Let $E$ be a metric space, $\lambda$ be a measure on $\mathcal B(E)$ (in my application $E=[0,1)^2$ and $\lambda$ is the Lebesgue measure on $\mathcal B(\mathbb R^2)$ restricted to $E$), $p:E\to[0,\infty)$ with $$c:=\int p\:{\rm d}\lambda\in(0,\infty)$$ and $\varepsilon>0$.
Are we able to sample a sequence $X_1,\ldots,X_N$ of random variables such that $$d(X_m,X_n)\ge\varepsilon\;\;\;\text{for all }m,n\in\{1,\ldots,N\}\tag1$$ and $$X_i\sim\frac pc\lambda\tag2\;\;\;\text{for all }i\in\{1,\ldots,N\}$$ or at least the distribution of $X_n$ converges (in a suitable sense) to $\frac pc\lambda$?

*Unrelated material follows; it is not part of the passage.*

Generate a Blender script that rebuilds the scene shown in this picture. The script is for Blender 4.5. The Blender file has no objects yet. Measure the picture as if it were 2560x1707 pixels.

An obvious approach would be to sample $(X_i)_{i\in\mathbb N}$ independent and identically distributed and discard all samples which do not satisfy the constraint $(1)$. However, is the resulting process still distributed according to $(2)$? (This question is related.)
EDIT: As far as I can tell from this question, it should at least be possible to sample from some distributions (in the question it is a normal distribution) with constraints. So, the generation I'm asking for might be possible as well ...
EDIT 2: $N$ does not need to be arbitrary here. I would to find the largest $N$ possible satisfying $(1)$ and either $(2)$ or $(3)$.
This is clearly not possible for arbitrary $N$, as when $N$ is large enough, there is no such configuration at all. The choice of $p$ will also affect the the maximum possible $N$, as the more peaked the distribution, the fewer points will "fit." For instance, taking $p(x) = \mathbf{1}_{0 \leq x < \epsilon}$ will only allow $N = 4$.
In the special case of the uniform distribution $p \equiv 1$, you can drop a hexagonal lattice with edge length $\epsilon$ uniformly at random over $[0, 1)^2$ (this can be done by sampling a base point uniformly at random from $[0, 1)^2$ and then choosing an edge direction uniformly at random, and this will determine the whole lattice).
Now, $X_n$ can be chosen by sampling vertices from the lattice without replacement.